Est-il réellement nécessaire de permettre des bureaux dans certaines zones du PAD sachant que le quartier Nord voisin compte 9% de vacance immobilière ?  

Le BRAL estime que les équipements collectifs doivent être une priorité pour un quartier qui en manque.  

Penser la ville à partir des espaces publics  

Le BRAL n'est pas dogmatiquement contre les tours. Celles-ci peuvent offrir de la densité et libérer l'espace public qui se fait rare. Il faut, cela dit, qu'elles répondent à des besoins spécifiques, que leur localisation soit précisément choisie et qu'elles ne servent pas à alimenter la spéculation immobilière du secteur privé. Le quartier Manhattant ou la tour Up Site voisin(e) témoignent exactement ce qu'il ne faut pas faire ! L'espace public à leurs pieds atteste également à quel point la vie aux pieds des tours peut être désagréable. Leur influence sur le microclimat (vents, ombres, sentiment de domination, etc.) est importante et le cadre de "vie" du quartier Nord en paie souvent les conséquences.  

La densification importante à travers la production de plus de 1.200 logements va augmenter les besoins d'espaces publics qualitatifs et agréables.  

Il est impératif que ceux-ci soit pensés à partir de leurs usages futurs et ne subissent pas les incidences de certaines tours potentiellement construites dans le périmètre du PAD. On pense par exemple au parc Maximilien réaménagé, les bouts de voirie à accès limité de l'avenue de l'Héliport ou encore la cours de l'école Saint-Roch.  

Tant de démolitions, tant de reconstructions 

Le PAD Max laisse planer de l’ambiguïté quant aux démolitions-reconstructions. La programmation favorise le remploi du bâti lorsque possible, mais ouvre la porte à plusieurs démolitions-reconstructions dans certains secteurs de mutation. Le volet stratégique indique très clairement quels bâtiments seront conservés via le symbole “Conservation du bâti” mais pour de nombreux autres, c’est un “Remploi potentiel du bâti” qui vaudra.  

Le manque de garanties que le bâti sera en grande partie conservé laisse penser que plusieurs bâtiments seront démolis.  

Les déchets produits par les opérations de démolition-reconstruction ne se justifient plus avec la crise climatique actuelle. Nous estimons qu’il faut partir de la conservation du bâti existant pour redévelopper les quartiers et le PAD Maximilien est déficient à ce niveau. 

Où est la place de l'industrie urbaine ?  
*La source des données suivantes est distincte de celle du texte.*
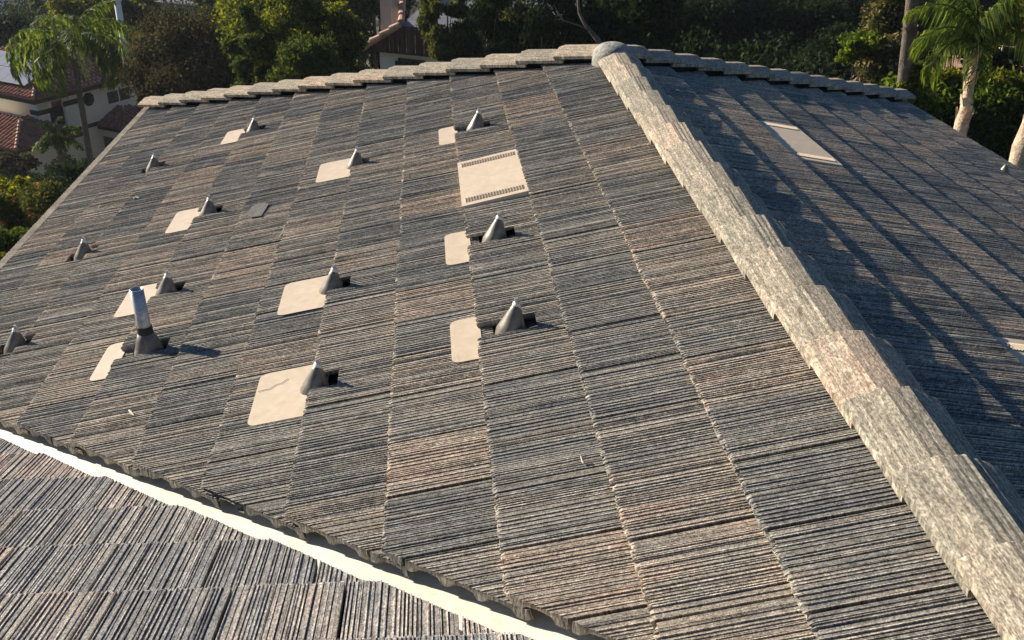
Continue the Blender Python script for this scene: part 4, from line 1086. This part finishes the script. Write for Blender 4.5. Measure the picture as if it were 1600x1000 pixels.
# hedge at the right
def hedge():
    c = at(1520, 150, 22.5); root = empty('hedge', (c[0], c[1], gz(c[0], c[1])), 'sunlit leafy hedge below the right palm tree', 'hedge')
    P, Rr = [], []
    for i in range(120):
        px = NPR.uniform(1395, 1720); f = NPR.rand(); q = at(px, 137 + NPR.uniform(-7, 5) + 95 * f, 23.0 - 1.2 * f + NPR.uniform(-.3, .6)); P.append(q); r = NPR.uniform(.32, .6); Rr.append((r, r, r * .8))
    leaves('foliage', P, Rr, 26000, .085, L_HEDGE, root, 0, .35)
    P2 = [at(NPR.uniform(1410, 1620), 128 + NPR.uniform(-12, 14), 23.2) for i in range(60)]
    leaves('backlit_tips', P2, np.full(60, .22), 2600, .08, L_YEL, root, -.6, .5)  # yellower leaves paint the backlit glow along the hedge top
    mb = MB()
    for i in range(14):
        a = at(1400 + i * 17, 165, 23.0); mb.tube([[a[0], a[1], gz(a[0], a[1]) - .2], a], [.05, .02], 5)
    mb.out('stems', BARK, root)
    # dark lower body
    P3 = [at(NPR.uniform(1440, 1720), NPR.uniform(185, 300), 21.5 + NPR.uniform(0, 1.5)) for i in range(60)]
    leaves('lower_foliage', P3, np.full(60, .8), 12000, .12, L_DARK, root, 0, .2)
hedge()
shrub(1400, 92, 27, 1.1, .8, 'dry brown flowering shrub between the two right palm trunks', L_OLIVE, 5000, .09, flowers=L_TAN, fn=900)
shrub(1378, 30, 30, .8, 1.5, 'tall olive shrub with pinkish blooms left of the bare palm trunk', L_OLIVE, 5000, .09, flowers=L_TAN, fn=700)
shrub(1440, 45, 30, .7, 1.3, 'tall sunlit grey shrub behind the bare palm trunk', L_GREY, 5000, .08)
shrub(1345, 72, 27, .7, .45, 'low green bush left of the bare palm trunk', L_HEDGE, 3500, .08)
shrub(1425, 128, 22, .38, .45, 'small bright bush at the foot of the bare palm trunk', L_HEDGE, 2500, .07)
shrub(1570, 98, 28, 1.3, .5, 'dark planting under the red clay roof at the right', L_DARK, 4000, .1)
# left foreground bushes
shrub(45, 330, 19.5, .75, .62, 'bush with pink flowers below the left eave', L_OLIVE, 9000, .045, flowers=L_PINK, fn=160)
shrub(18, 300, 21, .55, .35, 'yellow green bush behind the pink flowering bush', L_YEL, 3500, .06)
shrub(20, 385, 17.5, .55, .40, 'green bush below the pink flowering bush at the left edge', L_GREEN, 5000, .05)
shrub(3, 412, 16.2, .22, .2, 'yellow leaved shrub at the very left edge', L_YEL, 1500, .045)
shrub(70, 292, 40, 1.5, .8, 'rounded dark shrub against the lower wall of the cream house', L_DARK, 7000, .09)
shrub(120, 270, 50, 1.4, .7, 'dark clipped shrub at the foot of the left palm', L_DARK, 5000, .1)
shrub(25, 262, 50, 1.1, .8, 'reddish dark shrub in front of the garage corner', L_BROWN, 4000, .1)
shrub(103, 318, 22, .22, .2, 'small pale grey shrub tucked against the eave', L_GREY, 1500, .04)
under(-60, 130, 290, 470, 16, 36, 70, 16000, .07, L_DARK, .55)

# ---------------------------------------------------------------- palms
PB = plain('palm_bark_grey', (.15, .125, .10), .9, .3, 4, .1, 0, .8, .03, 26)
PBW = plain('palm_bark_pale', (.52, .40, .29), .9, .35, 5, .1, 0, .9, .03, 22)
def ground_at(p): return np.array([p[0], p[1], gz(p[0], p[1]) - .2])
t = at(112, 72, 47); b = ground_at(t); b = b + np.array([-.2, 0, 0])
palm(b, t, .17, .13, 'tall feather palm in front of the cream house at the left', 30, 4.0, 112, 1.0, 1.1, PB, seed=5, bend=.0, nl=52, elev=(-.15, .95), width=1.2)
t = at(88, 215, 47.5); b = ground_at(t)
palm(b, t, .16, .13, 'small young palm standing before the lower wall of the cream house', 22, 1.35, 75, .5, .5, PB, seed=8, bend=.1, nl=30, elev=(-.3, .9), width=1.2)
t = at(-95, 15, 52); palm(ground_at(t), t, .2, .16, 'palm whose fronds enter at the top left edge', 18, 3.4, 110, .8, .9, PB, seed=12, bend=0, nl=30, width=1.5)
t = at(1450, -220, 22); p1 = at(1406, 150, 22); b = p1 + (p1 - t) * .8; 
palm(b, t, .105, .17, 'bare slender palm trunk rising beyond the right hip', 10, 2.6, 110, .8, 1, PB, seed=14, bend=0.05, nl=36, boots=36)
t = at(1526, 72, 19.5); p1 = at(1496, 205, 19.0); b = p1 + (p1 - t) * .9
palm(b, t, .13, .095, 'leaning feather palm with pale peeling trunk above the hedge', 20, 1.95, 95, .62, 1.0, PBW, seed=21, bend=.06, nl=70, boots=26, bulge=(.50, .45, .07), elev=(.1, 1.15), width=.5)
t = at(1700, -60, 18); p1 = at(1601, 235, 17.5); b = p1 + (p1 - t) * .6
palm(b, t, .20, .14, 'pale palm trunk cut by the right edge beyond the eave', 14, 2.4, 105, .9, 1.1, PBW, seed=23, bend=-.05, nl=46, boots=14, bulge=(.40, .3, .05))
# pale bare branch behind the apex
pts = [at(941, 74, 31.5), at(934, 62, 31.6), at(924, 50, 31.7), at(914, 38, 31.8), at(905, 20, 32), at(902, -10, 32.2)]
br = empty('bare_tree', tuple(ground_at(pts[0])), 'leaning tree trunk with pale patches just behind the roof apex', 'tree')
mb = MB(); g_ = ground_at(pts[0]); mb.tube([g_ + [.4, 0, 0], (g_ + pts[0]) / 2 + [.2, 0, 0]] + pts, [.16, .13, .10, .09, .07, .06, .05, .04], 9); mb.out('trunk', BARKL, br, True)
mb = MB(); mb.tube([pts[2], at(905, 40, 31.6), at(880, 32, 31.5), at(865, 8, 31.4)], [.03, .025, .02, .01], 6); mb.out('limbs', BARKL, br)

# ---------------------------------------------------------------- thin haze over the neighbourhood
hm = bpy.data.materials.new('haze'); hm.use_nodes = True; hn = hm.node_tree; hn.nodes.clear()
ho = hn.nodes.new('ShaderNodeOutputMaterial'); hv = hn.nodes.new('ShaderNodeVolumePrincipled')
hv.inputs['Color'].default_value = (.80, .88, 1, 1); hv.inputs['Density'].default_value = .0002; hv.inputs['Anisotropy'].default_value = .3
hn.links.new(hv.outputs[0], ho.inputs['Volume'])
mb = MB(); mb.box((-760, -560, -80), (1520, 0, 0), (0, 1820, 0), (0, 0, 92)); tag(link('haze', mesh('haze', mb.v, mb.f), hm), kind='stuff')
La ville remplace les fonctions du passé par des fonctions plus attractives ou "adaptées" à la vie urbaine contemporaine. Pourtant, maintenir la fonction productive proche des centres ville porte de nombreux avantages sociaux, économiques et environnementaux. Le canal reste à certains endroits un haut-lieu de l'industrie bruxelloise. A d'autres, il a cédé la place au logement, trop souvent de luxe. Dans la vicinité directe du PAD, à côté du waterfront haut-de-gamme, il accueilliera également un musée à portée international et un grand centre sportif dans les années à venir.  
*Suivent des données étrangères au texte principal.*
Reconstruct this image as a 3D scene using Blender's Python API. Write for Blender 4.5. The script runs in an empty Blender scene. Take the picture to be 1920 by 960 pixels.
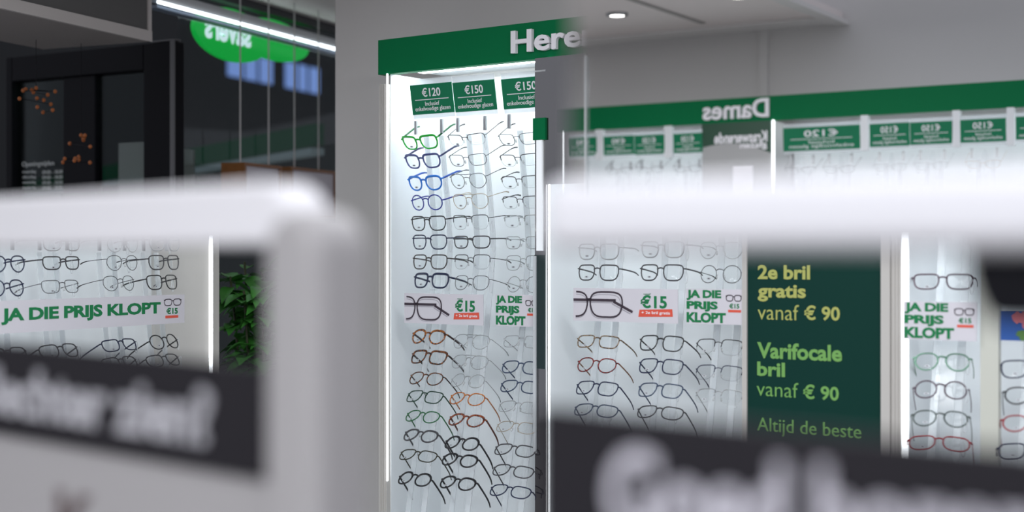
import bpy, math, random
from mathutils import Matrix, Vector
random.seed(7)
C = bpy.context.scene.collection
SC = bpy.context.scene
F = 50/36*1920            # focal length in pixels of the 1920x960 frame
EYE = 1.55
R = math.radians

# ------------------------------------------------------------------ camera, world, lights, exposure
cam = bpy.data.cameras.new('camera'); cam.lens = 50; cam.sensor_width = 36; cam.clip_start = 0.02
cam.dof.use_dof = True; cam.dof.focus_distance = 3.95; cam.dof.aperture_fstop = 1.7
co = bpy.data.objects.new('camera', cam); C.objects.link(co)
co.location = (0, 0, EYE); co.rotation_euler = (R(90), 0, 0); SC.camera = co
SC.view_settings.view_transform = 'Standard'; SC.view_settings.look = 'None'
SC.view_settings.gamma = 1; SC.view_settings.use_curve_mapping = False
SC.view_settings.exposure = 0.0
w = bpy.data.worlds.new('ambient_fill'); SC.world = w; w.use_nodes = True
w.node_tree.nodes['Background'].inputs[0].default_value = (0.86, 0.89, 1.0, 1)
w.node_tree.nodes['Background'].inputs[1].default_value = 0.57  # even pale ambient fill, added although the street outside is dark

CEIL = 2.56
def area(name, x, y, sx, sy, power, rz=0, z=CEIL-0.03, col=(0.95, 0.97, 1.0)):
    l = bpy.data.lights.new(name, 'AREA'); l.shape = 'RECTANGLE'; l.size = sx; l.size_y = sy
    l.energy = power; l.color = col
    o = bpy.data.objects.new(name, l); C.objects.link(o); o.location = (x, y, z); o.rotation_euler = (0, 0, rz)
    return o
area('ceiling_panel_light', 0.55, 1.95, 1.2, 0.3, 24, R(-36))
area('ceiling_panel_light', -0.75, 2.35, 1.2, 0.3, 18, R(-36))
area('ceiling_panel_light', 0.5, -0.35, 1.2, 0.6, 26)
area('ceiling_panel_light', -0.9, -0.15, 1.2, 0.6, 32)
area('ceiling_panel_light', -2.9, -0.6, 1.2, 0.6, 36, R(-30))
area('ceiling_panel_light', -3.5, -0.2, 1.2, 0.6, 34, R(-30))

# ------------------------------------------------------------------ materials
MATS = {}
def mat(name, col, rough=0.5, metal=0.0, emit=0.0, spec=0.5, noise=0.0, coat=0.0):
    key = (name,)
    if key in MATS: return MATS[key]
    m = bpy.data.materials.new(name); m.use_nodes = True
    nt = m.node_tree; b = nt.nodes['Principled BSDF']
    b.inputs['Base Color'].default_value = (*col, 1); b.inputs['Roughness'].default_value = rough
    b.inputs['Metallic'].default_value = metal; b.inputs['Specular IOR Level'].default_value = spec
    if coat: b.inputs['Coat Weight'].default_value = coat
    if emit:
        b.inputs['Emission Color'].default_value = (*col, 1); b.inputs['Emission Strength'].default_value = emit
    if noise:
        tc = nt.nodes.new('ShaderNodeTexCoord'); n = nt.nodes.new('ShaderNodeTexNoise'); n.inputs['Scale'].default_value = 35
        mx = nt.nodes.new('ShaderNodeMix'); mx.data_type = 'RGBA'; mx.blend_type = 'MULTIPLY'; mx.inputs[0].default_value = noise
        mx.inputs[6].default_value = (*col, 1)
        nt.links.new(tc.outputs['Object'], n.inputs['Vector']); nt.links.new(n.outputs['Fac'], mx.inputs[7])
        nt.links.new(mx.outputs[2], b.inputs['Base Color'])
    MATS[key] = m
    return m
def s2l(r, g, b):
    f = lambda c: (c/12.92 if c <= .04045 else ((c+.055)/1.055)**2.4)
    return tuple(f(c/255) for c in (r, g, b))
def clear(name, tint=(0.97, 0.98, 0.98), gloss=0.08, rough=0.03, white=0.0, fres=0.5, wcol=(0.9, 0.93, 0.95)):
    key = (name,)
    if key in MATS: return MATS[key]
    m = bpy.data.materials.new(name); m.use_nodes = True; nt = m.node_tree
    for n in list(nt.nodes): nt.nodes.remove(n)
    out = nt.nodes.new('ShaderNodeOutputMaterial'); t = nt.nodes.new('ShaderNodeBsdfTransparent'); g = nt.nodes.new('ShaderNodeBsdfGlossy')
    t.inputs[0].default_value = (*tint, 1); g.inputs['Roughness'].default_value = rough
    lw = nt.nodes.new('ShaderNodeLayerWeight'); lw.inputs['Blend'].default_value = 0.25
    ma = nt.nodes.new('ShaderNodeMath'); ma.operation = 'MULTIPLY_ADD'; ma.inputs[1].default_value = fres; ma.inputs[2].default_value = gloss
    mx = nt.nodes.new('ShaderNodeMixShader')
    nt.links.new(lw.outputs['Fresnel'], ma.inputs[0]); nt.links.new(ma.outputs[0], mx.inputs[0])
    nt.links.new(t.outputs[0], mx.inputs[1]); nt.links.new(g.outputs[0], mx.inputs[2])
    last = mx
    if white:
        d = nt.nodes.new('ShaderNodeBsdfDiffuse'); d.inputs[0].default_value = (*wcol, 1)
        m2 = nt.nodes.new('ShaderNodeMixShader'); m2.inputs[0].default_value = white
        nt.links.new(mx.outputs[0], m2.inputs[1]); nt.links.new(d.outputs[0], m2.inputs[2]); last = m2
    nt.links.new(last.outputs[0], out.inputs[0]); MATS[key] = m
    return m
def tortoise(name, c1, c2, scale=160):
    key = (name,)
    if key in MATS: return MATS[key]
    m = bpy.data.materials.new(name); m.use_nodes = True; nt = m.node_tree; b = nt.nodes['Principled BSDF']
    tc = nt.nodes.new('ShaderNodeTexCoord'); n = nt.nodes.new('ShaderNodeTexNoise'); n.inputs['Scale'].default_value = scale
    r = nt.nodes.new('ShaderNodeValToRGB'); r.color_ramp.elements[0].position = .42; r.color_ramp.elements[1].position = .58
    r.color_ramp.elements[0].color = (*c1, 1); r.color_ramp.elements[1].color = (*c2, 1)
    nt.links.new(tc.outputs['Object'], n.inputs['Vector']); nt.links.new(n.outputs['Fac'], r.inputs[0]); nt.links.new(r.outputs[0], b.inputs['Base Color'])
    b.inputs['Roughness'].default_value = .2; MATS[key] = m
    return m

WALL = mat('painted wall', (0.63, 0.615, 0.605), 0.8, spec=.2)
WHITE = mat('white lacquer', (0.80, 0.82, 0.84), 0.35)
BACK = mat('cabinet backing', (0.82, 0.86, 0.88), 0.3)
CREAM = mat('satin aluminium', (0.55, 0.53, 0.50), 0.45)
GREEN = mat('header green', s2l(0, 112, 66), 0.55, spec=.12)
CARDG = mat('card green', s2l(22, 122, 84), 0.5, spec=.2)
LED = mat('led strip', (0.93, 0.97, 1.0), 0.4, emit=3.2)
VALLOW = mat('low cabinet lamp', (0.93, 0.97, 1.0), 0.4, emit=1.8)
VALDIM = mat('valance lamp dim', (0.93, 0.97, 1.0), 0.4, emit=3.2)
VAL = mat('valance lamp', (0.93, 0.97, 1.0), 0.4, emit=12)
REFLGLOW = mat('reflected strip glow', (0.93, 0.97, 1.0), 0.4, emit=0.25)  # faint glow for the light strip reflected in the post
TXT = mat('white lettering', (0.93, 0.91, 0.95), 0.5)
PAPER = mat('card stock', (0.70, 0.68, 0.73), 0.4)
TGREEN = mat('printed green', s2l(0, 122, 68), 0.5)
RED = mat('printed coral', s2l(226, 88, 66), 0.5)
DARKPRINT = mat('printed dark plum', (0.045, 0.03, 0.045), 0.5)
GREYPRINT = mat('printed grey shadow', (0.40, 0.38, 0.43), 0.5)
POSTER = mat('poster teal', s2l(16, 56, 49), 0.45, spec=.12)
LIME = mat('poster lime', s2l(176, 180, 98), 0.5)
LEAFT = mat('poster leaf green', s2l(116, 170, 88), 0.5)
DARKSIGN = mat('dark sign board', (0.018, 0.0165, 0.020), 0.65, spec=.10)
SMOKE = mat('smoked mirror', (0.24, 0.235, 0.235), 0.02, metal=1.0)
MIRROR = mat('mirror', (0.93, 0.93, 0.93), 0.0, metal=1.0)
BLACK = mat('black frame paint', (0.004, 0.004, 0.006), 0.5, spec=.1)
STEEL = mat('steel', (0.45, 0.46, 0.47), 0.3, metal=1.0)
ACRYL = clear('clear acrylic', (0.97, 0.985, 0.99), 0.04, 0.08, white=0.10)
FROST = clear('frosted acrylic', (0.95, 0.97, 0.98), 0.05, 0.2, white=0.42)
LENS = clear('lens', (0.965, 0.975, 0.975), 0.012, 0.02, fres=.12)
PANE = clear('window glass', (0.85, 0.88, 0.88), 0.004, 0.01, fres=.05)

# ------------------------------------------------------------------ mesh collector
class MB:
    def __init__(s): s.v = []; s.f = []
    def add(s, vs, fs):
        n = len(s.v); s.v += [tuple(p) for p in vs]; s.f += [tuple(i+n for i in f) for f in fs]; return s
    def box(s, x0, x1, y0, y1, z0, z1):
        return s.add([(x0,y0,z0),(x1,y0,z0),(x1,y1,z0),(x0,y1,z0),(x0,y0,z1),(x1,y0,z1),(x1,y1,z1),(x0,y1,z1)],
                     [(0,3,2,1),(4,5,6,7),(0,1,5,4),(1,2,6,5),(2,3,7,6),(3,0,4,7)])
    def prism(s, pts, y0, y1):          # outline in x,z extruded along y
        n = len(pts)
        vs = [(x,y0,z) for x,z in pts]+[(x,y1,z) for x,z in pts]
        fs = [tuple(range(n)), tuple(range(2*n-1,n-1,-1))]+[(i,i+n,(i+1)%n+n,(i+1)%n) for i in range(n)]
        return s.add(vs, fs)
    def strip(s, pts, x0, x1, t):       # band following (y,z) points, thickness t in y
        vs = []
        for y,z in pts: vs += [(x0,y,z),(x1,y,z),(x1,y+t,z),(x0,y+t,z)]
        fs = [(0,1,2,3)]
        for i in range(len(pts)-1):
            a = 4*i
            for k in range(4): fs.append((a+k, a+4+k, a+4+(k+1)%4, a+(k+1)%4))
        e = 4*(len(pts)-1); fs.append((e+3,e+2,e+1,e))
        return s.add(vs, fs)
    def tube(s, pts, ra, rb=None, n=6, closed=False, up=(0,1,0)):   # ra across, rb along 'up'
        rb = rb or ra; P = [Vector(p) for p in pts]; m = len(P); up = Vector(up); vs = []; fs = []
        for i,p in enumerate(P):
            a = P[(i-1)%m] if (closed or i) else P[i]; b = P[(i+1)%m] if (closed or i < m-1) else P[i]
            t = (b-a).normalized(); sd = t.cross(up)
            if sd.length < 1e-4: sd = t.cross(Vector((1,0.1,0)))
            sd.normalize(); w_ = sd.cross(t).normalized()
            A = ra[i] if isinstance(ra,(list,tuple)) else ra; B = rb[i] if isinstance(rb,(list,tuple)) else rb
            for k in range(n):
                q = 2*math.pi*k/n; vs.append(p+sd*(A*math.cos(q))+w_*(B*math.sin(q)))
        for i in range(m if closed else m-1):
            for k in range(n):
                fs.append((i*n+k, i*n+(k+1)%n, ((i+1)%m)*n+(k+1)%n, ((i+1)%m)*n+k))
        if not closed: fs += [tuple(range(n-1,-1,-1)), tuple(range((m-1)*n, m*n))]
        return s.add(vs, fs)
    def lathe(s, prof, c, n=24, cap=True):
        vs = []; fs = []
        for r_,z in prof:
            for k in range(n):
                q = 2*math.pi*k/n; vs.append((c[0]+r_*math.cos(q), c[1]+r_*math.sin(q), z))
        for i in range(len(prof)-1):
            for k in range(n): fs.append((i*n+k, i*n+(k+1)%n, (i+1)*n+(k+1)%n, (i+1)*n+k))
        if cap: fs += [tuple(range(n-1,-1,-1)), tuple(range((len(prof)-1)*n, len(prof)*n))]
        return s.add(vs, fs)
    def mesh(s, name, off=(0,0,0), smooth=False):
        me = bpy.data.meshes.new(name)
        me.from_pydata([(x-off[0],y-off[1],z-off[2]) for x,y,z in s.v], [], s.f); me.validate(); me.update()
        if smooth: me.polygons.foreach_set('use_smooth', [True]*len(me.polygons))
        return me

def tag(o, label=None, cat=None, group=None, kind=None):
    if label: o['label'] = label
    if cat: o['category'] = cat
    if group: o['group'] = group
    if kind: o['kind'] = kind
    return o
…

Il reste un site où des activités productives sont prévues dans les zones centrales du PAD. L'ilot dit de la Ferme des boues est censé accueillir minimum 40% d'activités productives et maximum 40% de logement. Nous remettons sérieusement en question cette cohabitation qui s'avère déjà compliquée étant donné que "la nature des activités [doit être] compatible avec le logement".  
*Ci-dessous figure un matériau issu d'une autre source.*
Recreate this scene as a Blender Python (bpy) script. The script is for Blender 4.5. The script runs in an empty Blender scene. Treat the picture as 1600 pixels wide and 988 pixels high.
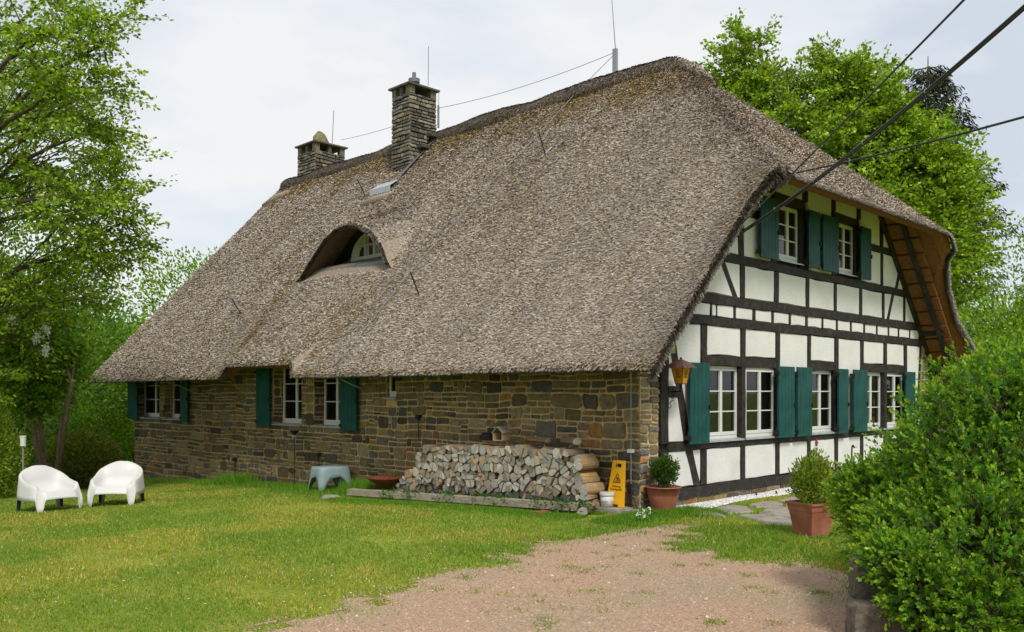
import bpy, math, random
import numpy as np
from mathutils import Vector, Matrix
random.seed(7); rng = np.random.default_rng(11)
S = bpy.context.scene
COL = S.collection
rad = math.radians

# ------------------------------------------------------------------ camera (house corner is the origin, X runs along the gable, Y along the long wall)
FPX, CX, HY = 1373.0, 800.0, 614.0
CAM = np.array([-9.721, -7.249, 1.62])
Q = math.sqrt(.5)
cam = bpy.data.objects.new('camera', bpy.data.cameras.new('camera')); COL.objects.link(cam)
cam.location = CAM; cam.rotation_euler = (rad(90), 0, rad(-45))
cam.data.sensor_width = 36; cam.data.lens = 36*FPX/1600; cam.data.shift_y = 120/1600
cam.data.clip_end = 3000; cam.data.clip_start = .1
S.camera = cam
# ------------------------------------------------------------------ sky, sun, exposure
SUN_EL, SUN_AZ = 50, 243          # direction towards the sun, degrees; azimuth counter-clockwise from +X
W = bpy.data.worlds.new("World"); S.world = W; W.use_nodes = True
wt = W.node_tree; wt.nodes.clear()
def wn(t, **k):
    n = wt.nodes.new(t)
    for a, b in k.items(): setattr(n, a, b)
    return n
sky = wn('ShaderNodeTexSky', sky_type='NISHITA', sun_disc=False, sun_elevation=rad(SUN_EL), sun_rotation=rad(90-SUN_AZ))
sc = wn('ShaderNodeVectorMath', operation='SCALE'); sc.inputs['Scale'].default_value = .1
wt.links.new(sky.outputs[0], sc.inputs[0])
tc = wn('ShaderNodeTexCoord'); mp = wn('ShaderNodeMapping'); mp.inputs['Scale'].default_value = (1.0, 1.0, 2.6)
mp.inputs['Rotation'].default_value = (0, 0, .6)
wt.links.new(tc.outputs['Generated'], mp.inputs[0])
nz = wn('ShaderNodeTexNoise'); nz.inputs['Scale'].default_value = 2.3; nz.inputs['Detail'].default_value = 8; nz.inputs['Roughness'].default_value = .52
wt.links.new(mp.outputs[0], nz.inputs[0])
cr = wn('ShaderNodeValToRGB'); e = cr.color_ramp.elements
e[0].position = .38; e[0].color = (.50, .55, .62, 1); e[1].position = .58; e[1].color = (.70, .705, .71, 1)
m_ = e.new(.47); m_.color = (.60, .64, .685, 1)
wt.links.new(nz.outputs['Fac'], cr.inputs[0])
mx = wn('ShaderNodeMix', data_type='RGBA'); mx.inputs[0].default_value = .95
wt.links.new(sc.outputs[0], mx.inputs[6]); wt.links.new(cr.outputs[0], mx.inputs[7])
bg = wn('ShaderNodeBackground'); bg.inputs[1].default_value = 1.0
wt.links.new(mx.outputs[2], bg.inputs[0]); wo = wn('ShaderNodeOutputWorld'); wt.links.new(bg.outputs[0], wo.inputs[0])
sun = bpy.data.lights.new('sun', 'SUN'); sun.energy = 2.2; sun.angle = rad(12); sun.color = (1, .95, .86)
so = bpy.data.objects.new('sun', sun); COL.objects.link(so)
sd = Vector((math.cos(rad(SUN_EL))*math.cos(rad(SUN_AZ)), math.cos(rad(SUN_EL))*math.sin(rad(SUN_AZ)), math.sin(rad(SUN_EL))))
so.rotation_euler = sd.to_track_quat('Z', 'Y').to_euler(); so.location = (0, -20, 30)
S.view_settings.view_transform = 'Standard'; S.view_settings.look = 'None'; S.view_settings.gamma = 1
S.view_settings.exposure = 0.40
S.render.resolution_x = 1024; S.render.resolution_y = 632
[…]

La réforme du PRAS démographique datant de 2013 a démontré que cette proximité ne marche pas. Les Zones d'entreprise en milieu urbain (ZEMU) créées à ce moment ont chassé l'industrie des quartiers, comme ça a été le cas derrière le quai de Biestebroeck à Anderlecht. Les activités productives et logistiques permises dans la zone avaient des incidences trop élevées pour les nouveaux logements.  

Le BRAL craint que ce scénario se répète sur le site de la Ferme des boues et que l'industrie doive à terme déménager. Nous n'allons absolument pas dans la direction de la Ville de Bruxelles qui souhaite remplacer une grande partie de l'industrie par du commerce.  

Maintenir de la logistique et des activités productives en plein centre a un intérêt pour la Région. Le BRAL demande donc de dédier la Ferme des boues à l’industrie urbaine, la fonction de logement déjà bien représentée dans le périmètre du PAD et en dehors.